It's a Dad's Life:We've had many column inches devoted to resolutions and new starts over the last couple of weeks, writes Adam Brophy.
My monsters, of course, are still too young to grasp the nature of a change in year. To them, this is just another week. They know there is something unusual about it because we are on holiday and doing our best to extend the Christmas buzz into January, but they have no expectation of change that many of us hope for right now.
Wouldn't it be great if we could maintain that roll of life into adulthood? If we didn't have to worry about breaking down the years and our lives into small segments at the end of which we expect to have achieved something new?
We get to the end of December, look back at the year and take stock. Have we moved on, have we improved, are our lives immeasurably superior to the way they were 12 months ago? To prepare then for the onslaught of the new year, we make our professions of change and lay out our forecasts for the next 12 months. We tell ourselves we'll lose a stone and get that promotion, move house and upgrade the car. We will be wealthier and thinner than we are now.
I want to not care. I want to concern myself about the future in the way my two-year-old does.
Okay, her only concerns are who is going to feed her next and that hopefully one of her parents will eventually realise her nappy is stinking, put down the newspaper and change her. I suppose that will come to me, whether I like it or not, in my last days, but for now the younger doesn't see beyond the now.

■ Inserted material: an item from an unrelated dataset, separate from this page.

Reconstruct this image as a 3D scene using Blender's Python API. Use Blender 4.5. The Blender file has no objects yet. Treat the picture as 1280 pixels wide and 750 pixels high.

For a child, today is everything; tomorrow is a new world you wake up in each morning, where you manage the cards you have been dealt. She doesn't have to budget for her future or worry about self-improvement, she knows it will come.
Would anarchy erupt if we were all to adopt the toddler model, would nation states collapse and Microsoft crumble? Or would some semblance of momentary order surface that could accommodate the mercurial whims of each individual's changing needs? It would require us to move forward in regressing backwards.
The buzzword for 2007 may well be mindfulness. While all around us are warning signs to ease off the spending throttle as interest rates rise - to appreciate what we already have - it would appear that the idea of being mindful is ready to take hold. If only the word itself could be changed, because already it smacks of the loony left in which, it appears, I am well established.
"Being mindful" may be an understandable "way of being" to the organic-vegetable-buying, separate-paper- and-plastic recycling brood of south Dublin, but your average taxi driver (the yardstick of all social behaviour and public opinion) will tell you to be mindful of adding a tip.
So, how can the concept be made more acceptable? Call it the toddler theory or the notion of rampant nowism?
Well, whatever label we put on it, here's what I advise. Put down your self-help books, grab a child (if you don't have one of your own, make sure to get the parents' permission) and ask them how they do it. When they look at you perplexed, let them go and simply stalk them for a week or two.
You should have learnt enough by the time you get slapped with the restraining order. If you have no child/model to work with, mine are available for reasonable rates.
Since getting involved in the parenting game I have often heard other fathers claim that they learn more from their kids than they teach them.
Until now I remained sceptical, but, armed with my new theory of re-toddlerisation, I predict great things for 2007. Sorry, I mean each day will bring its own wonders as I readjust to wearing a nappy.